- [Stated task]: Note each line where "parts" appears, and copy it.
##### Data #####
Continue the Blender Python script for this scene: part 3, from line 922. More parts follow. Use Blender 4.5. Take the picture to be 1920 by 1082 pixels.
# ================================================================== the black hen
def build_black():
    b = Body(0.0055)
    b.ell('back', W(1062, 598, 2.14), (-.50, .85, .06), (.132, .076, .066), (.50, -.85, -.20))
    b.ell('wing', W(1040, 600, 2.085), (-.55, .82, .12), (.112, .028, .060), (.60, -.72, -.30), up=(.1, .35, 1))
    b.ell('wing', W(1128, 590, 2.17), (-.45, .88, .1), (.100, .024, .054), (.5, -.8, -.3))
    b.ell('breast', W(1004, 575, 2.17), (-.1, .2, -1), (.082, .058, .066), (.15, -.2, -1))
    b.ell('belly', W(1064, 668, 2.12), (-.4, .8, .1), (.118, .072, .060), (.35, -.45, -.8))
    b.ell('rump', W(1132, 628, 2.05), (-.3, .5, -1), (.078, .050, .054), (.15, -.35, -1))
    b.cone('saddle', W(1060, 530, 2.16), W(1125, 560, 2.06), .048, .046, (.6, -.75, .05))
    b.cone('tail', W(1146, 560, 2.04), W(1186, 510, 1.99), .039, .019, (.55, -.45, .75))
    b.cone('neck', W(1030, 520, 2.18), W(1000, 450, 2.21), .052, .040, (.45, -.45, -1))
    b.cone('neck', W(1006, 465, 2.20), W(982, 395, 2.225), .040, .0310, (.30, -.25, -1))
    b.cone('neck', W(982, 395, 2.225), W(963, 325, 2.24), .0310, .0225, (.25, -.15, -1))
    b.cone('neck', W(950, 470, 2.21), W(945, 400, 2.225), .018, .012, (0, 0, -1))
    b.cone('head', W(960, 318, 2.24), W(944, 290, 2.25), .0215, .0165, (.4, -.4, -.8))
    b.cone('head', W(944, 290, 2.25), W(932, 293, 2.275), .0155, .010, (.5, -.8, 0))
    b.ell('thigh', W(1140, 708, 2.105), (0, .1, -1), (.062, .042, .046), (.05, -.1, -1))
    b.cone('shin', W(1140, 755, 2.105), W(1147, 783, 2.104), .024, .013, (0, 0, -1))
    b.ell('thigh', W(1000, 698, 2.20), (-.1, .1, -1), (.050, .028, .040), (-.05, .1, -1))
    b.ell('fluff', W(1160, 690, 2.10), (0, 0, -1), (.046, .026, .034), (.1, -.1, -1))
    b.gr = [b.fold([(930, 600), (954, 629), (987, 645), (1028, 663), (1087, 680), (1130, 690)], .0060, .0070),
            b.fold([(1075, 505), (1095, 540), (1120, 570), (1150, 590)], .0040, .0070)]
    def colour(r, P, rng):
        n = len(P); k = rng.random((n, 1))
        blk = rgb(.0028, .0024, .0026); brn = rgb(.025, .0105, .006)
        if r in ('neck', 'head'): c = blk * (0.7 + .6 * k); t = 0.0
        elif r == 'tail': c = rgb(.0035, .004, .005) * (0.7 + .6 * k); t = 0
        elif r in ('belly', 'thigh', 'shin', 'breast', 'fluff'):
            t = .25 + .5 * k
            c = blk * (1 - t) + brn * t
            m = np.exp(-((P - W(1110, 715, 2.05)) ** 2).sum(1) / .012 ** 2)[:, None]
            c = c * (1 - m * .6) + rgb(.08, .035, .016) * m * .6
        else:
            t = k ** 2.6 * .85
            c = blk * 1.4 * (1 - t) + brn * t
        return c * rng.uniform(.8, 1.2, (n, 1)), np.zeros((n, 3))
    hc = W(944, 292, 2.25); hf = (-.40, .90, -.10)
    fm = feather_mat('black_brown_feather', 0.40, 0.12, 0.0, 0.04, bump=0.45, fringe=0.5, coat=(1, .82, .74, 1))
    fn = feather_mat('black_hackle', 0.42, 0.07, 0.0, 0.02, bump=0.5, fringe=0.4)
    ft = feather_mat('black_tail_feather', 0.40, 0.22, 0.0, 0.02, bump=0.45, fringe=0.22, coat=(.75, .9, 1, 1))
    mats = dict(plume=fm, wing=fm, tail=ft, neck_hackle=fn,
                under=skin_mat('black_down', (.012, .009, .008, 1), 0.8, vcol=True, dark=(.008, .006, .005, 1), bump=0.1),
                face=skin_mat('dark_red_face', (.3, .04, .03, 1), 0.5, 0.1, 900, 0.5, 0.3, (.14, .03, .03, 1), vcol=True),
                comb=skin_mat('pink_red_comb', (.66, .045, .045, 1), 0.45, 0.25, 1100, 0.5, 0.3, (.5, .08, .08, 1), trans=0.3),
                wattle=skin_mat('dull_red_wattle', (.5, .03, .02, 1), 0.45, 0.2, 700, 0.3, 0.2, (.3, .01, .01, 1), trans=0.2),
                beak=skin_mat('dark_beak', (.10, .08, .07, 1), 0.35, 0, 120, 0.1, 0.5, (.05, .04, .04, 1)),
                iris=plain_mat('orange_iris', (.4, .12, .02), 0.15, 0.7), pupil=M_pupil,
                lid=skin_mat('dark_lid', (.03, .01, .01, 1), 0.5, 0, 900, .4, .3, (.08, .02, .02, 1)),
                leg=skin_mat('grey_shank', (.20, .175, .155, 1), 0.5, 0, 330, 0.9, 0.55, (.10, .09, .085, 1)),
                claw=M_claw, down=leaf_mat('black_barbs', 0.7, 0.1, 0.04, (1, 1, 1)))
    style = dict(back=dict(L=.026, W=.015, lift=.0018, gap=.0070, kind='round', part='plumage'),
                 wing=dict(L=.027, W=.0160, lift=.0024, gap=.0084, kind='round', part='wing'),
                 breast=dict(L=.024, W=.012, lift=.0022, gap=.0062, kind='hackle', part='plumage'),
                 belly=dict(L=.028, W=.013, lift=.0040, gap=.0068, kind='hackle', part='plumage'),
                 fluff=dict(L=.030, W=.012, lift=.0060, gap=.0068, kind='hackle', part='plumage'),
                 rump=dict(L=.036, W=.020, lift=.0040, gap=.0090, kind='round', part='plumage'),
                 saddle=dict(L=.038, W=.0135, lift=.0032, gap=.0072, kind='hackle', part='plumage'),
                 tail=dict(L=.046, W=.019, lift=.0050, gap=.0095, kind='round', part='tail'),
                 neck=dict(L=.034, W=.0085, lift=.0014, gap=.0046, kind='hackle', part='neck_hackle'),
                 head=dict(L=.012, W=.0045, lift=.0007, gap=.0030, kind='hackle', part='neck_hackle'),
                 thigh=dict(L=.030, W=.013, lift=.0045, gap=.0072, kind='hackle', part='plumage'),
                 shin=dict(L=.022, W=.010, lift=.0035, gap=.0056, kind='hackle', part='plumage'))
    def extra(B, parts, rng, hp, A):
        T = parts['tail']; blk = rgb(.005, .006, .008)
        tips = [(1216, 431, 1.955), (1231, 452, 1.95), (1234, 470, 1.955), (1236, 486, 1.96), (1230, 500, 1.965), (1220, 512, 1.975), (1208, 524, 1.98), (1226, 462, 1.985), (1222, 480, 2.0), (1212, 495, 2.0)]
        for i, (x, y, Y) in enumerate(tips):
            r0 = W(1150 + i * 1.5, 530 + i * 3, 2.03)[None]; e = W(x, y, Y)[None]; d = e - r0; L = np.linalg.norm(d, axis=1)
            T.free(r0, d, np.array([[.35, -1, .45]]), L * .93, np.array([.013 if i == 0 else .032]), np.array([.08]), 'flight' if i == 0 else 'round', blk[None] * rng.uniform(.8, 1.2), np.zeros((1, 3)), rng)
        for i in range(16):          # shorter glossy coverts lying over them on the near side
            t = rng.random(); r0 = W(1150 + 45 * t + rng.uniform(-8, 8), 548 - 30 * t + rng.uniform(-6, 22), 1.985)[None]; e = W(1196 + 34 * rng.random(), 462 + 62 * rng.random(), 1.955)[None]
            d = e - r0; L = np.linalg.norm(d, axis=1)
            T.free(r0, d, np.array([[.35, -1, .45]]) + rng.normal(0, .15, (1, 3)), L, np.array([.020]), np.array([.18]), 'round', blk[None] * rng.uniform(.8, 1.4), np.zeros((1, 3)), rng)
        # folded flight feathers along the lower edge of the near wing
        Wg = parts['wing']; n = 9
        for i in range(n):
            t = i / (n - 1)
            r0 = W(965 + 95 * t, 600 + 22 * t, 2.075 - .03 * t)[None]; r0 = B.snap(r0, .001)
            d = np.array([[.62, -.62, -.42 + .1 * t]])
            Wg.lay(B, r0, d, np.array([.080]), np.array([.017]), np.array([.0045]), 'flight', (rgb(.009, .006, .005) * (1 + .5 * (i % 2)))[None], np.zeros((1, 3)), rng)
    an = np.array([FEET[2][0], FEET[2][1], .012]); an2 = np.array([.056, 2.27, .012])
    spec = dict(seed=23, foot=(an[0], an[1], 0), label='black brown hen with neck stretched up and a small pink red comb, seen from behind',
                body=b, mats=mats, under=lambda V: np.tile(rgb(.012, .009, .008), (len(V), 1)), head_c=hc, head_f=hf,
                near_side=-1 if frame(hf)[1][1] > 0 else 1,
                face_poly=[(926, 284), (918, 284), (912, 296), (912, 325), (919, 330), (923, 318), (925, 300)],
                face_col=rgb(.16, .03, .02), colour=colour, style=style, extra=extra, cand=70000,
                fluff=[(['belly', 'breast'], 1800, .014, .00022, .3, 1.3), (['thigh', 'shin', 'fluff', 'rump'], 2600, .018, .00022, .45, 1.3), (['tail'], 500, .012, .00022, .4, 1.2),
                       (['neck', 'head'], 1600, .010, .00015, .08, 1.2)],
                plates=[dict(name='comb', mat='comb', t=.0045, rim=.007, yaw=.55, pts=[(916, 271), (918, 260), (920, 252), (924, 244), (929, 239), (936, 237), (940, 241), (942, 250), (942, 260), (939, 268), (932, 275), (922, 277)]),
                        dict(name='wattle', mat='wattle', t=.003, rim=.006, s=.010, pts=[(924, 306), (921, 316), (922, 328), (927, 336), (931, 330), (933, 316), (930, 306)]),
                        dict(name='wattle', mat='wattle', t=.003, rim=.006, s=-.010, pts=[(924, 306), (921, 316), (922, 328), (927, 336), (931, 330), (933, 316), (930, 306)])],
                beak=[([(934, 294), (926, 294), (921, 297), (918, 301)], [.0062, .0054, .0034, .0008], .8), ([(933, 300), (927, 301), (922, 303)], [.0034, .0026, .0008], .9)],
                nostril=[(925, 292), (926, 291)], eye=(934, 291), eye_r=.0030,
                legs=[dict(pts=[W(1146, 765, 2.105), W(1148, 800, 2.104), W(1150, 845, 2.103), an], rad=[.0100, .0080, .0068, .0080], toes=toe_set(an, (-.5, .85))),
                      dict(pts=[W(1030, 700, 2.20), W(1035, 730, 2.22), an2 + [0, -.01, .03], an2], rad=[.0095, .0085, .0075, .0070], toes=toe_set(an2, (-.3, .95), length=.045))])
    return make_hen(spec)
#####
- [Answer in full]:
Continue the Blender Python script for this scene: part 3, from line 922. More parts follow. Use Blender 4.5. Take the picture to be 1920 by 1082 pixels.
    def extra(B, parts, rng, hp, A):
        T = parts['tail']; blk = rgb(.005, .006, .008)
        Wg = parts['wing']; n = 9